The Null Device
Posts matching tags 'trams'
2008/2/29
Ken Livingstone has promised, should he be reelected, to ban all traffic from Oxford Street and replace it with a tram line, turning the shopping thoroughfare into something like Melbourne's Bourke Street, presumably paved in red bricks and containing tramp-proof public seating and such. Unlike Bourke Street, the traffic ban will be absolute, with no exemption for taxis.
A pedestrianised Oxford St. could be a good thing, turning a congested thoroughfare into a genuine public space. On the other hand, bus routes which go through it would either be rerouted through adjacent streets (which are already quite busy) or chopped in two.
Meanwhile, Tory clown prince Boris Johnson has vowed that, should he be elected, he will allow motorbikes to use bus lanes, just as cyclists do. Finally the petrolheads have a candidate they can rely on, since Jeremy Clarkson (who proposed abolishing the congestion charge for cars but imposing a £500/day congestion charge on bicycles, on the grounds that they are a nuisance to decent motorists everywhere and the smug, politically-correct Guardian-reading vegan types who cycle are annoying) declined to run.
Alas, if Livingstone (who has done an OK job, when he's not being George Galloway Lite) doesn't get reelected, it looks like Johnson will get up, as the other candidates (Brian Paddick and Sian Berry) do not look like having a chance. And, if Johnson becomes Mayor of London, I wonder how long it'll take until the fun-loving buffoonery gives way to hardline tory policies.
(via londonconnections) ¶ 0
2008/1/11
14-year-old "electronics genius" in Lódz, Poland, built a remote control for the city's tram system (apparently out of a TV remote control, though presumably they mean that he housed it in a TV remote control case ) and used it to change points, forcing trams onto the wrong tracks, until he was arrested.
"He had converted the television control into a device capable of controlling all the junctions on the line and wrote in the pages of a school exercise book where the best junctions were to move trams around and what signals to change.

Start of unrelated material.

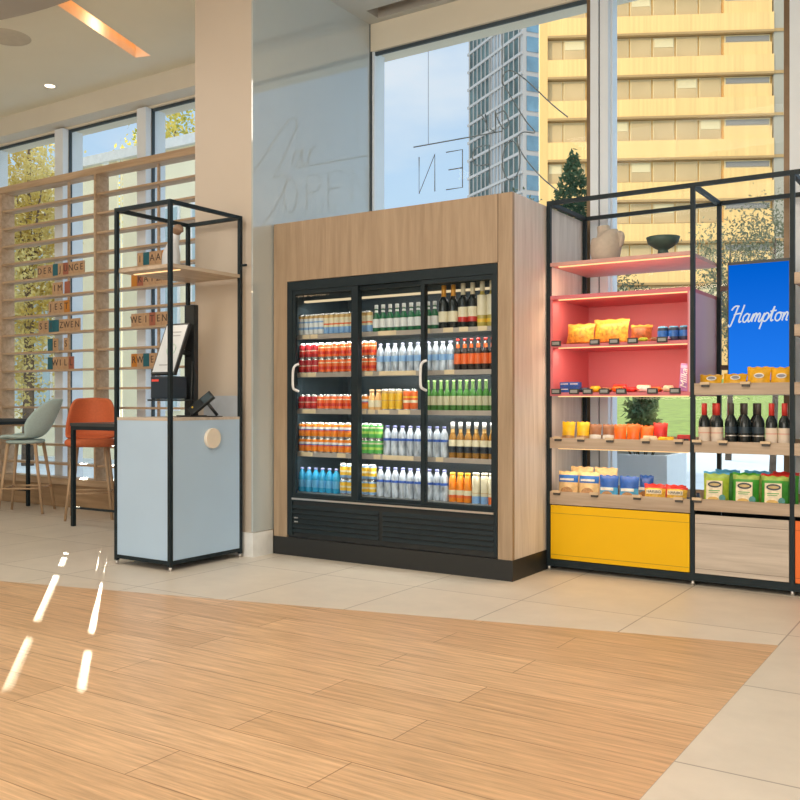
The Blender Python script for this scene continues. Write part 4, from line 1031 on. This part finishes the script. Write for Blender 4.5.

Problems with the signalling system on Lodz's tram network became apparent on Tuesday when a driver attempting to steer his vehicle to the right was involuntarily taken to the left. As a result the rear wagon of the train jumped the rails and collided with another passing tram. Transport staff immediately suspected outside interference.
2005/4/18
In Melbourne, a 15-year-old boy with an obsession with trams stole a tram from a depot and took it for a ride, picking up passengers along the way. He got all the way from Southbank depot to Kew. Somewhat reminiscent of Malcolm, except for the SWAT-team tactics the police used to take him down. Of course, things have changed a lot since 1986, and for all they know, he could have been an al-Qaeda terrorist planning to load the tram up with sarin and dirty bombs and blow it up at a football match or something.

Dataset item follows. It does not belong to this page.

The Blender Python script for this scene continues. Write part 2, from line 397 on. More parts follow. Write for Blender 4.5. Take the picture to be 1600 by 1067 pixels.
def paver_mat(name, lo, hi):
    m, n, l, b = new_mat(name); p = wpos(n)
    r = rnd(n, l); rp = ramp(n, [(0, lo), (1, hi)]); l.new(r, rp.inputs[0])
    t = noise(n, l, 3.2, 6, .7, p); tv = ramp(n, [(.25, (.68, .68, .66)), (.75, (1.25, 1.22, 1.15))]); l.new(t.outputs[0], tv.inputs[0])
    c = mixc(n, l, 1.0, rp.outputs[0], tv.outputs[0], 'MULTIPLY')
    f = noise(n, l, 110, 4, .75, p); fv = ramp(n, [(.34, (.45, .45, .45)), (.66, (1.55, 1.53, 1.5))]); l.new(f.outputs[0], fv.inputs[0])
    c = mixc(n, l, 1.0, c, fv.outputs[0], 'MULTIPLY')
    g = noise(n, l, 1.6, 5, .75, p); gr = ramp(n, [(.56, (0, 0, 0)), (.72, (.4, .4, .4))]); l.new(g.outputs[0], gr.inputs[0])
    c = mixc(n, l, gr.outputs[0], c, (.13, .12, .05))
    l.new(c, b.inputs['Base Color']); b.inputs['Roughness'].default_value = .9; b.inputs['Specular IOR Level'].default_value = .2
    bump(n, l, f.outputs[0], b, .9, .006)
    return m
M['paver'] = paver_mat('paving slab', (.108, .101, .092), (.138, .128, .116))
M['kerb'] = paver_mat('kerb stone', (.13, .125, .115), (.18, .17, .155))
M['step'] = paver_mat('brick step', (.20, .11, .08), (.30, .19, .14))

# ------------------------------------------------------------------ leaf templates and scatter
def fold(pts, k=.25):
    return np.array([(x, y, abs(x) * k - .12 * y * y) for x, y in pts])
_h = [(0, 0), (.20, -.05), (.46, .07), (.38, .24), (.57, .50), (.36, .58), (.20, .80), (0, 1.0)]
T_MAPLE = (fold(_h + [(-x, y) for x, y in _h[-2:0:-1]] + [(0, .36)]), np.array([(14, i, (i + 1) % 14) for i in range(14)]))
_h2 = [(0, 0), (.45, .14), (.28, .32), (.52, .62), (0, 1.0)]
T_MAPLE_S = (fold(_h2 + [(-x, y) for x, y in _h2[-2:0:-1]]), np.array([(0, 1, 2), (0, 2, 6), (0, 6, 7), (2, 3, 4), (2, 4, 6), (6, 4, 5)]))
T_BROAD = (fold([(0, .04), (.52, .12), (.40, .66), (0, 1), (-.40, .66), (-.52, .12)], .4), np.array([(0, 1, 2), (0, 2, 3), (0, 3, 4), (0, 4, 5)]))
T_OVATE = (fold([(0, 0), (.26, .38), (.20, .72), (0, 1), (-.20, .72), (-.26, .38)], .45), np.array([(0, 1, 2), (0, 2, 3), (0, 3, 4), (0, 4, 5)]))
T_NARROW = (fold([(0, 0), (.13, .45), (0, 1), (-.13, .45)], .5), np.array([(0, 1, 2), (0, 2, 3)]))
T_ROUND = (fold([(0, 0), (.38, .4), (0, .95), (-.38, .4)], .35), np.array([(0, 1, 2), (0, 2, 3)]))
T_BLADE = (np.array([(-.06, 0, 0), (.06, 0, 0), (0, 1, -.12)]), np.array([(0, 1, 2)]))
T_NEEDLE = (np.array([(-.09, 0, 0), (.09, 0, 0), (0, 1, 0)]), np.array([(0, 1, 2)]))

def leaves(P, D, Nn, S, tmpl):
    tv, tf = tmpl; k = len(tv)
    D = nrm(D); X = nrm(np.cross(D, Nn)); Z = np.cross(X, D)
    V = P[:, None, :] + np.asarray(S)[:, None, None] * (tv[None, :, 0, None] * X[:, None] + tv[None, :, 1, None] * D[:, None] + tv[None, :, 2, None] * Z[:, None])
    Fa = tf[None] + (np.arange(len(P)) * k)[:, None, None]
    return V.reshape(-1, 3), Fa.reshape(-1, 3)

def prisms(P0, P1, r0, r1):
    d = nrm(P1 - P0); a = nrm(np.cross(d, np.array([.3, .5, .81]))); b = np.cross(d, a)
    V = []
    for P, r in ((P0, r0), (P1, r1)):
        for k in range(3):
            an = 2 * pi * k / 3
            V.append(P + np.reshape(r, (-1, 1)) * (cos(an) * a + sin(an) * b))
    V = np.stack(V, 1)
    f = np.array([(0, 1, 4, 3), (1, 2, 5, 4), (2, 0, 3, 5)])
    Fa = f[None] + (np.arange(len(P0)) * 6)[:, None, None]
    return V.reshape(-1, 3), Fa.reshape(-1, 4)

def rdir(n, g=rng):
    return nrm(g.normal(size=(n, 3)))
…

This, of course, isn't the first time an obsessive anorak borrowed a public transport vehicle and took it for a spin; not that long ago, a man in New York was jailed for impersonating subway drivers.
2003/11/16
Saboteurs derail Melbourne-Ballarat train with parked car on track; meanwhile, the latest extreme sport among Melbourne's mooks is throwing rocks at trams.
2002/1/18
The Welsh city of Cardiff is experimenting with what could be the future of public transport. The ULTra system is somewhere between tranways and taxis, and consists of autonomous cars (large enough to carry several passengers and a bicycle) travelling on a dedicated track and taking their passengers to a destination of their choice. Meanwhile, Melbourne's airport rail link has been scrapped, because a study revealed insufficient patronage to justify the expense.